In writing the ballot measure, legislators handed the $2.7-billion storage pot to the California Water Commission to safeguard it from legislative politics. How much of the money has the commission allocated? Zilch. In fact, no projects have even been approved. Tempers flared in the water world recently when 11 proposals scored badly in the first round of competition for the bond bucks.

“It’s causing lots of people to scratch their heads,” says Tim Quinn, executive director of the Assn. of California Water Agencies. Basically, water projects for agriculture and domestic use are funded by consumers. That means irrigation and water districts finance the projects and bill the ratepayers.

But under Proposition 1, the state general fund — paid into by all taxpayers — will kick in for bonds to fund a project’s “public benefits.” These benefits include such things as recreation, flood control and environmental protection. The $2.7 billion can only be spent on public benefits and cannot exceed 50% of a project’s cost.

There seems no danger, however, of state money coming anywhere close to paying for half of most projects. “We’ve got applications asking for a total of $5.8 billion and we have $2.7 billion,” commission Chairman Armando Quintero says. “This is a competitive process.”

Quintero and his staff have been meeting with project honchos to help them tweak their money requests. A final decision on what each project will get is slated for July. So far, the commission staff has found little or no public benefit to most of the projects.

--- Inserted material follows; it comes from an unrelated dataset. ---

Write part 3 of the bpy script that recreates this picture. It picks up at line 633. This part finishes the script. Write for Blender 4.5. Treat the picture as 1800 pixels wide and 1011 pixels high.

Scoring highest were two “conjunctive use” projects that would bank reservoir water underground for use in dry years. One is in Sacramento County. The other is in the Chino Basin water district in San Bernardino County. But the commission staff wasn’t very enthusiastic about two big dam projects.

One is Sites, 14 miles west of the Sacramento River near Colusa. It leads virtually everyone’s A-list for new reservoir proposals. It could hold 1.8 million acre-feet of water and become California’s seventh largest reservoir. Total cost: $5.2 billion. Local leaders asked the state for nearly $1.7 billion. The commission staff found the project eligible for only $662 million.

“It’s disappointing,” says Jim Watson, general manager of the Sites project, which involves 33 water agencies and local governments. “This reservoir is long overdue and needed.”

“Four years later [after the bond vote] and no storage money has been spent,” complains state Sen. Jim Nielsen (R-Gerber). Sites would be built in his district. “That’s the disgusting and frustrating way government works.”

There’s a suspicion among many Republicans and dam advocates that the Democratic-controlled state government, influenced by environmentalists, is looking for any excuse not to build more reservoirs.

“That’s the furthest from the truth,” says Chris Orrock, spokesman for the Water Commission. “We just want to make sure the benefits are real and they’re realized. This is an investment program, not a grant program.”

Quintero, the commission chairman, says: “Every single commissioner is interested in seeing that all the money goes out for water storage.”

Most people would probably say that California needs several more dams. But, in fact, there are more than 1,400 dams in the state. At least 1,000 are major, and 55 can hold more than 100,000 acre-feet of water. The largest 200 have a combined capacity of 41 million acre-feet.

There’s at least one dam on every river running off the west slope of the Sierra, except the Cosumnes, which doesn’t have enough water to bother.

Dam builders need to be leery of earthquake faults. They’re all over California.

Refilled aquifers, recycled water and desalination are the future — not several more humongous, expensive dams.

But there’s no reason to keep sitting on $2.7 billion the voters want spent on new water storage.